Inevitável dizer que Good Girls, série original da Netflix, é uma grande salada de ideias, temas com variados tons. Esta é a parte onde é justo elogiar a criadora deste projeto, Jenna Bans. O que foi iniciado com a primeira temporada no ano passado, não apenas se manteve como resolveram pisar no acelerador em outras coisas (e vale lembrar que já foi renovada para uma terceira temporada ano que vem).

O fato de a história de três mães suburbanas que resolvem tomar o controle da ação e assaltam um supermercado na cidade de Detroit, no estado do Michigan, só aí, apenas com esta simples sinopse, abre-se um extenso leque de várias possibilidades. E, não tenha dúvida, os roteiristas desta série querem aproveitar todas elas. Isto é bom, mas também dá margem para algumas irregularidades.

A parte positiva disso é que nesta segunda temporada, já disponível para os assinantes da Netflix, a série de Bans consegue abordar temas, como o gosto pelo poder, e a sensação de independência que ele traz; o vício no trabalho e como isto afeta o lar; os acordos e a transigência necessárias para um casamento funcionar, e assim por diante.

Agora, o lado negativo disto é que algumas vezes, geralmente por uma dificuldade de afinação do tom utilizado, dá-se a impressão de tentativa de espremer até a última gota de suco de um determinado assunto ou tema, que acaba por ser banalizado.
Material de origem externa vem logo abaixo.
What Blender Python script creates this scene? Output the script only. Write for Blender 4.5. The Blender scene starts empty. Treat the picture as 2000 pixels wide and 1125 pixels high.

Ainda mais se há uma desigualdade de roteiro que foi apanhado em um zigue-zague que busca criar suspense, mas que se repetido algumas vezes, acaba virando um truque de fácil identificação.

A nova temporada de Good Girls fica se equilibrando entre estes dois lados. As vezes, muito inspirada e capaz de prender sua atenção total; em outras, maçante, já que circula muito quase todo o tempo, sem trazer elementos de surpresa (o fato de serem treze episódios não ajuda muito nesse caso). Se por um lado, o primeiro episódio desta segunda temporada têm um início mais vigoroso, os dois seguintes se mostraram um pouco mais cansados, para dar uma noção deste desnível que ocorre.

Conseguir encontrar o tom, vem muito na construção das ações, e como elas vão empilhando até um momento de quebra, de ruptura, seja pelo drama ou comédia, e na ordem de preferência. Em alguns momentos isto é bem executado, tornando o capítulo algo mais prazeroso, como acontece no nono episódio, por exemplo. Talvez o mais divertido de toda a temporada. Agora, a situação contrária acontece no episódio sete, onde a filha pequena de Beth esquece seu cobertor em uma situação que parecia bem desconfortável para a mesma, o que acaba não sendo uma verdade, pela completa falta de suspense.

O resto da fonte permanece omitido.